-- Materials provided start --

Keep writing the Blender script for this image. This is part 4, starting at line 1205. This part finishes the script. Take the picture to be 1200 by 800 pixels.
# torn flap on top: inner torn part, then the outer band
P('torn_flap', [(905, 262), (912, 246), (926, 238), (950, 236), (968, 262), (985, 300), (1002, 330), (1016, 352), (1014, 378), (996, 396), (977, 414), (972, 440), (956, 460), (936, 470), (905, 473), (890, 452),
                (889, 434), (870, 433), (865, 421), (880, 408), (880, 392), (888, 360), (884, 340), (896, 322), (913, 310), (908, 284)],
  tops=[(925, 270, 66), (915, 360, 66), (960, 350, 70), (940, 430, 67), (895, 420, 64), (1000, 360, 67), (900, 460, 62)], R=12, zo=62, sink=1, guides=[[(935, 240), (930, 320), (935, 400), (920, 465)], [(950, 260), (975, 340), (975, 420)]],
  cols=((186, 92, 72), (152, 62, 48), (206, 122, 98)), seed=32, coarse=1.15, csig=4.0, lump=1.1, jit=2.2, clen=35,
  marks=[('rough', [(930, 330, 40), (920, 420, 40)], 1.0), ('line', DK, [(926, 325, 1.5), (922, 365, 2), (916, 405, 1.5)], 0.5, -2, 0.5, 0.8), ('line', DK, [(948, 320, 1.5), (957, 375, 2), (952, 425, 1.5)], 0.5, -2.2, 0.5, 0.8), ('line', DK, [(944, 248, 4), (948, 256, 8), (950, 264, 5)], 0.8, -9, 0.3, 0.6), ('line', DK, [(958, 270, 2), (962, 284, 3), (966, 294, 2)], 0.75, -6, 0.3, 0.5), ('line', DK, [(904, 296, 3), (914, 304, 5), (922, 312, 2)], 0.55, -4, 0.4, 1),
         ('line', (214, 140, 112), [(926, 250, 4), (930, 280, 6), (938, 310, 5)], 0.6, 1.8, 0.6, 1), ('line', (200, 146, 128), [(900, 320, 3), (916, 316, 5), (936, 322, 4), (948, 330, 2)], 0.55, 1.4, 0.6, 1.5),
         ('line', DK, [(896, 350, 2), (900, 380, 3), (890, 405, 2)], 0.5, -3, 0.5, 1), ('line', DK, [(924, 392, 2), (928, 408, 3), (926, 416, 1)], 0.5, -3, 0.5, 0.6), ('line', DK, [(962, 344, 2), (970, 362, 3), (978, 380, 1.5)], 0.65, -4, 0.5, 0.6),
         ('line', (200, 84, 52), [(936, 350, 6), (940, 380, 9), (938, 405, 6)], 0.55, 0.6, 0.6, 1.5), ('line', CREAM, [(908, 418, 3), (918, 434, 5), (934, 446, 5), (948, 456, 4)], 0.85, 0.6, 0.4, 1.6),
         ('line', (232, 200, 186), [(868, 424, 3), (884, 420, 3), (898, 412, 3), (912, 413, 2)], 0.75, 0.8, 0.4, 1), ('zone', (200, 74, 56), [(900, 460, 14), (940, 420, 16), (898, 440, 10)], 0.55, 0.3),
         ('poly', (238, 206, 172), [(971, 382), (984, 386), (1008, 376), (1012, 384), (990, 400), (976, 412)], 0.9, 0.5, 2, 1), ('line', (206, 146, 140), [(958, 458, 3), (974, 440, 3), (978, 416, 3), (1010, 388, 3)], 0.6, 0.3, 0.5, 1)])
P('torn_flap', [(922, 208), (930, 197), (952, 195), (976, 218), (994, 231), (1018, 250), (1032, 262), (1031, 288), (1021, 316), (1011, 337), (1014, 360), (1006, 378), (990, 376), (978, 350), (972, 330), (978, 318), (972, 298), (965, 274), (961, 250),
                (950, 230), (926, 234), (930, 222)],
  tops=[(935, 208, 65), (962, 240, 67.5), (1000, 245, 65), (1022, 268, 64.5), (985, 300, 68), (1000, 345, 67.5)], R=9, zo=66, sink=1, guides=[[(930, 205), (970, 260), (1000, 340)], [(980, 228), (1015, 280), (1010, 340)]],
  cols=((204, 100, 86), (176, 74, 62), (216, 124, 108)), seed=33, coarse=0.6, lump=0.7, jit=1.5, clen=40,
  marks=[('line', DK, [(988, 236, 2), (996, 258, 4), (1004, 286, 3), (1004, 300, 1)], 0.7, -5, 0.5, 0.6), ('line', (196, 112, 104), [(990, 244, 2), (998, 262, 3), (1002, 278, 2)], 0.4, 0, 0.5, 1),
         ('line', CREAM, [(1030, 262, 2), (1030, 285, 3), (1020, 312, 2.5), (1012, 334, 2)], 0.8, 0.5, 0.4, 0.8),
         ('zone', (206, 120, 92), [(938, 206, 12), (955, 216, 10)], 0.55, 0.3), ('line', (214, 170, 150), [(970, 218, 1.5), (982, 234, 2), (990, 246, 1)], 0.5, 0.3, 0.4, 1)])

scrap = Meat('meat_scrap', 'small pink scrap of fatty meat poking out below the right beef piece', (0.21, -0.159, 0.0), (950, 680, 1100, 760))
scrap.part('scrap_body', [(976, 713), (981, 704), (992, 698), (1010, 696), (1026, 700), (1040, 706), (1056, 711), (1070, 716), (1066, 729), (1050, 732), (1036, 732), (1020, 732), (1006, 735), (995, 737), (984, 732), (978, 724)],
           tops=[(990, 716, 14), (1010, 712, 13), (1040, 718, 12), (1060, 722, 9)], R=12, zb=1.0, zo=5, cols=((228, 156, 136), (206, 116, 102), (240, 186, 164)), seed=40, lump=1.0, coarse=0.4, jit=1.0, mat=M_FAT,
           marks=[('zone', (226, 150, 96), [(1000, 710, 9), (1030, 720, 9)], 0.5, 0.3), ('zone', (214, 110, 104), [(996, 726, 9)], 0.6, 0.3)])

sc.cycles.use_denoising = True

-- Materials provided end --
-- Materials provided start --

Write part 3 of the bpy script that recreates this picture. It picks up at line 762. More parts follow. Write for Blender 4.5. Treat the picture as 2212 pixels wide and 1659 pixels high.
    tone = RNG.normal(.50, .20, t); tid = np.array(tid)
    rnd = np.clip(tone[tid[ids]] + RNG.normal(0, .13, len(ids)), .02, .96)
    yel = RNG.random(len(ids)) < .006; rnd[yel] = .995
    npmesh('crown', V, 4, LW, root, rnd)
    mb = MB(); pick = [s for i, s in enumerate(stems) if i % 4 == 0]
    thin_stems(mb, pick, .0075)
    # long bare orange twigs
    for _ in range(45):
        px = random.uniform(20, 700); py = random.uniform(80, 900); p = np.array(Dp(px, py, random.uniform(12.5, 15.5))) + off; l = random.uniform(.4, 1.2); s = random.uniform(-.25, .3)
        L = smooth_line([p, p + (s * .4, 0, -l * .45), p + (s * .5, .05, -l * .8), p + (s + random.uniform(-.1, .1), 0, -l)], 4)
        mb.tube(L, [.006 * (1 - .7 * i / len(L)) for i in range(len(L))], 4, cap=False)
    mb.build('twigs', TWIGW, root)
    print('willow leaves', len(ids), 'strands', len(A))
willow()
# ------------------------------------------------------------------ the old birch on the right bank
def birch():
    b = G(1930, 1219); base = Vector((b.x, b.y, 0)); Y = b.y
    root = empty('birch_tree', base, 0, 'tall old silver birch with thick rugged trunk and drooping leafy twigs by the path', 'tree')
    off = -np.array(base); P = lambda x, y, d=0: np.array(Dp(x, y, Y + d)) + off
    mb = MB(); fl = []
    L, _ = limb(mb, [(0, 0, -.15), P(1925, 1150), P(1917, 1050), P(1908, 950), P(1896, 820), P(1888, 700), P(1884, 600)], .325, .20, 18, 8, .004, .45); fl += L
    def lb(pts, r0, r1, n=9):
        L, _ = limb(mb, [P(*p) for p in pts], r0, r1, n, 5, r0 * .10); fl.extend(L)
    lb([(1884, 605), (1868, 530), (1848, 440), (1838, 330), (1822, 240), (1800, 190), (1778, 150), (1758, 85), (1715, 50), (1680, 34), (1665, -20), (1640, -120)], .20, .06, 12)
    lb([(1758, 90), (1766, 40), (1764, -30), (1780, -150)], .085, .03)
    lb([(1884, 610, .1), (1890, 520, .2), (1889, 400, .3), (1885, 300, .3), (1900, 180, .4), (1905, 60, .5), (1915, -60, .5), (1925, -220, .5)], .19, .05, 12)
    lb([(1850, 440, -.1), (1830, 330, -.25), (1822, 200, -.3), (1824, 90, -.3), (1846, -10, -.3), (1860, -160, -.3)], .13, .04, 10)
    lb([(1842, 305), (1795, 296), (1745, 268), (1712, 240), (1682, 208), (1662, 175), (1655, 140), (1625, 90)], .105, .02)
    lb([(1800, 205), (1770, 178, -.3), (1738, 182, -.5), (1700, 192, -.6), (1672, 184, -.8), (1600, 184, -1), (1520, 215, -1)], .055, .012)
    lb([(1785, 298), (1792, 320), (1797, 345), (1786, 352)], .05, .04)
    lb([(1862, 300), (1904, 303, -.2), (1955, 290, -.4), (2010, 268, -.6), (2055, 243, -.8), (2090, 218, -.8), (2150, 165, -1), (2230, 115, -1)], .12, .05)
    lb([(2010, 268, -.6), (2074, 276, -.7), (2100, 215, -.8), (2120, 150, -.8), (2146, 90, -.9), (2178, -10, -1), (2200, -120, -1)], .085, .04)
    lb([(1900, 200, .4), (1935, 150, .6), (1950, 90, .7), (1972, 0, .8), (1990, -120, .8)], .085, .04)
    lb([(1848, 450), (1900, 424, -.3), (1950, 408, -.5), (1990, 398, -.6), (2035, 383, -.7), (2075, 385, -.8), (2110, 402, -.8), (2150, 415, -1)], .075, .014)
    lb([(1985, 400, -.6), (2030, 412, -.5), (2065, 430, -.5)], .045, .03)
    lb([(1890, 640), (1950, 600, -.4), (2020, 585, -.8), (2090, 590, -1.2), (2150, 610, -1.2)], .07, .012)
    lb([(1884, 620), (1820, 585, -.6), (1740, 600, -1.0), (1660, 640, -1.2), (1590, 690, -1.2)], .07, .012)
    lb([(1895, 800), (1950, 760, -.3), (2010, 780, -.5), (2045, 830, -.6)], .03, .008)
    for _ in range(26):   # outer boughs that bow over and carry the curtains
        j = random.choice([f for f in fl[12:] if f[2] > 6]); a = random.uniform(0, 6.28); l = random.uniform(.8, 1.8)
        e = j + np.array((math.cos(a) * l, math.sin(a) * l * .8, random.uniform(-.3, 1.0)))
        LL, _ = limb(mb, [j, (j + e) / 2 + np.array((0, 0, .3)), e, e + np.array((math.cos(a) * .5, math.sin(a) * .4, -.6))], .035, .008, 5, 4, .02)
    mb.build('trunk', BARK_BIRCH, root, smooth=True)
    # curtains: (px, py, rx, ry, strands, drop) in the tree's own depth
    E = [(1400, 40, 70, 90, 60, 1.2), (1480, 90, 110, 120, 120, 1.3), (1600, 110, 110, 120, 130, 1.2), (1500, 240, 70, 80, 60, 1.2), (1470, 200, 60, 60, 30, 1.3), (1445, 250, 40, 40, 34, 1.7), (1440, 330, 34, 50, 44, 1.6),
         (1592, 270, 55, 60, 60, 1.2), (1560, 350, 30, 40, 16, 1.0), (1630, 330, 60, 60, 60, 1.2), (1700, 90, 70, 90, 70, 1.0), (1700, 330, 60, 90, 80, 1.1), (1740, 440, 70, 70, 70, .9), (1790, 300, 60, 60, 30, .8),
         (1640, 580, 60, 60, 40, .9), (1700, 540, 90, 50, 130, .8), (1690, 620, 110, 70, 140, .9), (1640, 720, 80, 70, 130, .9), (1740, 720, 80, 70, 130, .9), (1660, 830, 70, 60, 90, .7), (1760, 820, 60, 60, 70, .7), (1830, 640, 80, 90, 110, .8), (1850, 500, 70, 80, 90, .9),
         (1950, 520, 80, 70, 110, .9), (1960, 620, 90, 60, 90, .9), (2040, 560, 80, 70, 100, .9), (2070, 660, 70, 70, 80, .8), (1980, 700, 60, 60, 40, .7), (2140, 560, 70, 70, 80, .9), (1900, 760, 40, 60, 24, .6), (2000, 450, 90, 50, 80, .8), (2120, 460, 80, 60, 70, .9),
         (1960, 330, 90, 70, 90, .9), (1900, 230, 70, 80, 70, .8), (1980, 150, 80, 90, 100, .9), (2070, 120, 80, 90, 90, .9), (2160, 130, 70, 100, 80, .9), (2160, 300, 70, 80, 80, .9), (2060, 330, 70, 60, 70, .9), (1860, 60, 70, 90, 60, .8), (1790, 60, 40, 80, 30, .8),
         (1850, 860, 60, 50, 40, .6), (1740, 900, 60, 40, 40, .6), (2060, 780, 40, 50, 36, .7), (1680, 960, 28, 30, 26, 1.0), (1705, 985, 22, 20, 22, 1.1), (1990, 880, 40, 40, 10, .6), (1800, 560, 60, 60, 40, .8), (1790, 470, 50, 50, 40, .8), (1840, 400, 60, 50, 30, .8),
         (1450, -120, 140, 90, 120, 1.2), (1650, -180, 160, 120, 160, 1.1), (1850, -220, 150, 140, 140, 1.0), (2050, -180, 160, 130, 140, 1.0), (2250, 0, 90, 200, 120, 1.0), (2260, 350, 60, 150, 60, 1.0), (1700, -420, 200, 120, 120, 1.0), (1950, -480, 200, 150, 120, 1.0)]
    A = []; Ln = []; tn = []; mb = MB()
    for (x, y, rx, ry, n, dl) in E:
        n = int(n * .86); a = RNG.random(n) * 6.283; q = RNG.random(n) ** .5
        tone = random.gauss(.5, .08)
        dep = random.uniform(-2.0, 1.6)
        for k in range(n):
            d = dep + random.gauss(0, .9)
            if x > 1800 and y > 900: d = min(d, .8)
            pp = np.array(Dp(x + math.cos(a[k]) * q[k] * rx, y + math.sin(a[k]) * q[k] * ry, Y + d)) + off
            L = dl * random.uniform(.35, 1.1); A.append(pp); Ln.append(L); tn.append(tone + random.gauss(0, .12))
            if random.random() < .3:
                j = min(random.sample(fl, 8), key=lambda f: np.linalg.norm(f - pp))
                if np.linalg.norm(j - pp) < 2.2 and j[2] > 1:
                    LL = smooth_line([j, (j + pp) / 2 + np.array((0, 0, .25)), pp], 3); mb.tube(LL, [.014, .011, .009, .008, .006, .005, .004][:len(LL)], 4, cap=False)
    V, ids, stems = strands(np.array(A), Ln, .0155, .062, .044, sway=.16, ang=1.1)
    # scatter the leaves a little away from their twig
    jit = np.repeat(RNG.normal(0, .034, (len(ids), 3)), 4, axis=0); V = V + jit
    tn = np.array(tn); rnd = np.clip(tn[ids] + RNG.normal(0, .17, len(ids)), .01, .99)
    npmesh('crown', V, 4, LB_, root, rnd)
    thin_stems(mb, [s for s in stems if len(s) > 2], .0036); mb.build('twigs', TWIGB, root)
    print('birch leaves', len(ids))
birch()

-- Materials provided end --
-- Materials provided start --

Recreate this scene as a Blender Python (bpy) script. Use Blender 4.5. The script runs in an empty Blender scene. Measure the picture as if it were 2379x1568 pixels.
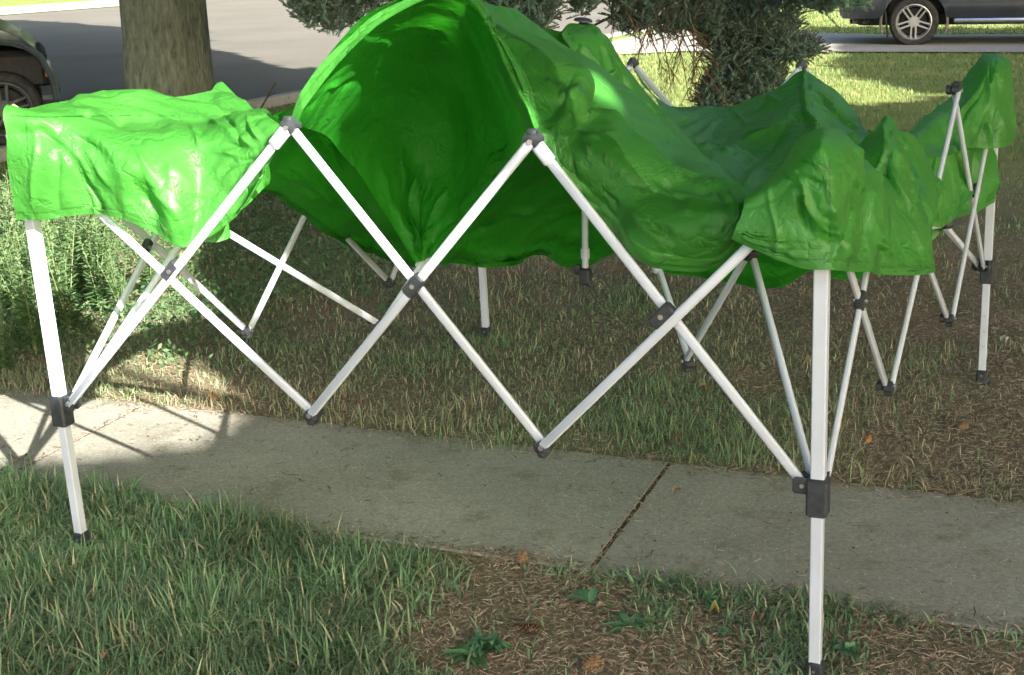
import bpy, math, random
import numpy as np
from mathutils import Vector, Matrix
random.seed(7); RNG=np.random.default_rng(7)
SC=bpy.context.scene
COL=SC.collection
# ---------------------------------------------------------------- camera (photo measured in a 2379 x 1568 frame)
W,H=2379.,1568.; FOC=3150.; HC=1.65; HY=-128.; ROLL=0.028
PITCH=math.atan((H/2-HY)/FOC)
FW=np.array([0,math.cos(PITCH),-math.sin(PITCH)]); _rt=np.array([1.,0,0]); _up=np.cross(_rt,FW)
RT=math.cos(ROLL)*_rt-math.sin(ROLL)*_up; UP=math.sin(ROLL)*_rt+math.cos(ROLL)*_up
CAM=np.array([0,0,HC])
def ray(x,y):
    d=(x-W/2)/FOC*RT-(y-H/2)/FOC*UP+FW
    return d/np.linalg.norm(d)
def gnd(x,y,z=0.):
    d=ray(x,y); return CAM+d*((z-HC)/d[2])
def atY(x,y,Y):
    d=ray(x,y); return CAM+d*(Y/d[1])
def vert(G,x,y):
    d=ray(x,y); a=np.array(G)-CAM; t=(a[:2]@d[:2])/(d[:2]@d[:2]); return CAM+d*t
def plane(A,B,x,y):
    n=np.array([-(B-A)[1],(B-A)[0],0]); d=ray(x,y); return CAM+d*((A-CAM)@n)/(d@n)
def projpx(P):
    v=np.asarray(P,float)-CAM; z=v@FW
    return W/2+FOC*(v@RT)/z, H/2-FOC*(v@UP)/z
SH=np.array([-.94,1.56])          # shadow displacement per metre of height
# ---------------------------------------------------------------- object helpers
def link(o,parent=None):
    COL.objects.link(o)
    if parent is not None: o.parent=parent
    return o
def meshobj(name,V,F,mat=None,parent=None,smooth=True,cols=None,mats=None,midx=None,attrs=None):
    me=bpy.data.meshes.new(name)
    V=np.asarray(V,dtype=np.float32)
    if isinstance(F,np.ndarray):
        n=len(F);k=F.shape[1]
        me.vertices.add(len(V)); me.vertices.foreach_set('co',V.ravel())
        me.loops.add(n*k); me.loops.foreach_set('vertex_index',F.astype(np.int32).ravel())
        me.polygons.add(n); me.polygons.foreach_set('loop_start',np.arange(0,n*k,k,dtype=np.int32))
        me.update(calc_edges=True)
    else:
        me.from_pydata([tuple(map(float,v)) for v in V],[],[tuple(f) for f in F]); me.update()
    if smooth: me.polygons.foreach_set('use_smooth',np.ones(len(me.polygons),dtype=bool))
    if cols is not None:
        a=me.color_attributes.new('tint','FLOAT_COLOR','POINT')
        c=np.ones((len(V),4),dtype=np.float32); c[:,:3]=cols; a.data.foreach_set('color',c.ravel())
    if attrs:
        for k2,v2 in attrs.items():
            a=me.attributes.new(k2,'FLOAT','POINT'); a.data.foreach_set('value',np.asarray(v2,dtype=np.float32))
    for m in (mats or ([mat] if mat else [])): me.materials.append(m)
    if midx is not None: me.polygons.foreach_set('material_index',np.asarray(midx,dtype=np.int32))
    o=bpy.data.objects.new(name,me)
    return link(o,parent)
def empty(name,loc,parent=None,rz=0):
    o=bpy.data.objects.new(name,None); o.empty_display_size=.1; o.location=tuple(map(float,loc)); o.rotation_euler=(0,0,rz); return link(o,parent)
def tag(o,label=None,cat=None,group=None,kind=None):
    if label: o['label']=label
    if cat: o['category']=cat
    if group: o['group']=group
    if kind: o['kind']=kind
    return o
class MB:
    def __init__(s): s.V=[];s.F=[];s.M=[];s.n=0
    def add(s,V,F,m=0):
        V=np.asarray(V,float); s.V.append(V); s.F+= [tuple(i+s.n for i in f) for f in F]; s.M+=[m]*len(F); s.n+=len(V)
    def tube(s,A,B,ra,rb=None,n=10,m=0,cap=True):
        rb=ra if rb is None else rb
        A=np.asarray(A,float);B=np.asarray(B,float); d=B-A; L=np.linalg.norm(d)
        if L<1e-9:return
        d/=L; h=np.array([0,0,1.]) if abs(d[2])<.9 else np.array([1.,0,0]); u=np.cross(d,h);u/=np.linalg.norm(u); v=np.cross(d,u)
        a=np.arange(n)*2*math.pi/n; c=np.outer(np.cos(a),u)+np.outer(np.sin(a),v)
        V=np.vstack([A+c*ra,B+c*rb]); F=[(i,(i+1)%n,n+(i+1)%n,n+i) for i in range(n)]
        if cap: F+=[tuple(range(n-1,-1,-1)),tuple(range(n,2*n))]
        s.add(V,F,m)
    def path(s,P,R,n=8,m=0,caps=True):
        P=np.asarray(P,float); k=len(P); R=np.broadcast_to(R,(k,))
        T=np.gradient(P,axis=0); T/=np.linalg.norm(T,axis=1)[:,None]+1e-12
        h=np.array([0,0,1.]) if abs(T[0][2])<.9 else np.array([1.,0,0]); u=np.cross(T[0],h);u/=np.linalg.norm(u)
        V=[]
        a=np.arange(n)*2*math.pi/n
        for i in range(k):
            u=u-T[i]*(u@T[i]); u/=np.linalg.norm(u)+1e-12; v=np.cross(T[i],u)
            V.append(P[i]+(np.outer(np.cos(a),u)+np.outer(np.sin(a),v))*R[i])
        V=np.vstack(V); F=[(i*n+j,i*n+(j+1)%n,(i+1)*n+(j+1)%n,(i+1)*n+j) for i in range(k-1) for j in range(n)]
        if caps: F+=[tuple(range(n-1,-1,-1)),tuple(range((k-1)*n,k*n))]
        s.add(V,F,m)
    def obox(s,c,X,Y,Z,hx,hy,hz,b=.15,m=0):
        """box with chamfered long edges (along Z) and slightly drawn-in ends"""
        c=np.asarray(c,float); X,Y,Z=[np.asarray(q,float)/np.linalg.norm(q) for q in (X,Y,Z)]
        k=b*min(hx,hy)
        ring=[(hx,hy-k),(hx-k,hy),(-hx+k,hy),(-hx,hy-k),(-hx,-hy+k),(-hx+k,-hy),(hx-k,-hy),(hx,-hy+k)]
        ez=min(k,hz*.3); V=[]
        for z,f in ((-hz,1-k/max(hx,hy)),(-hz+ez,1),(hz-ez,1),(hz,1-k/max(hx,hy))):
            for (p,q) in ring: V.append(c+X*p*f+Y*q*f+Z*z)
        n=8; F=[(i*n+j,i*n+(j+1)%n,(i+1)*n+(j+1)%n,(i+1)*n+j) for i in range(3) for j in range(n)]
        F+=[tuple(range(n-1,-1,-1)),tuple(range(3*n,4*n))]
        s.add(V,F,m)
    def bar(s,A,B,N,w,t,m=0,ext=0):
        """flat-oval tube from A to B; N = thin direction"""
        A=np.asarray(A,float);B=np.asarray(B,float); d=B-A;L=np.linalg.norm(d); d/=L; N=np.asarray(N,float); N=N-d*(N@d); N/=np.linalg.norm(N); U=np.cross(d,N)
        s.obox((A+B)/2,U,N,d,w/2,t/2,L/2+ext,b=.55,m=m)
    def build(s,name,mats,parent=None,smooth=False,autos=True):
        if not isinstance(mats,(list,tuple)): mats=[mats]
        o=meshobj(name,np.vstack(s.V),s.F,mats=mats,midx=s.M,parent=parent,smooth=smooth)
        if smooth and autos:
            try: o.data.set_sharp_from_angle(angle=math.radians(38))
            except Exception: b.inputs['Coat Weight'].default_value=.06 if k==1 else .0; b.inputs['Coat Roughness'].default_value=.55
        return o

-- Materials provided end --

Search the listing above for the string "pixels". Copy every line that contains it.

* [Exercise solution]
Keep writing the Blender script for this image. This is part 4, starting at line 1205. This part finishes the script. Take the picture to be 1200 by 800 pixels.
Write part 3 of the bpy script that recreates this picture. It picks up at line 762. More parts follow. Write for Blender 4.5. Treat the picture as 2212 pixels wide and 1659 pixels high.
Recreate this scene as a Blender Python (bpy) script. Use Blender 4.5. The script runs in an empty Blender scene. Measure the picture as if it were 2379x1568 pixels.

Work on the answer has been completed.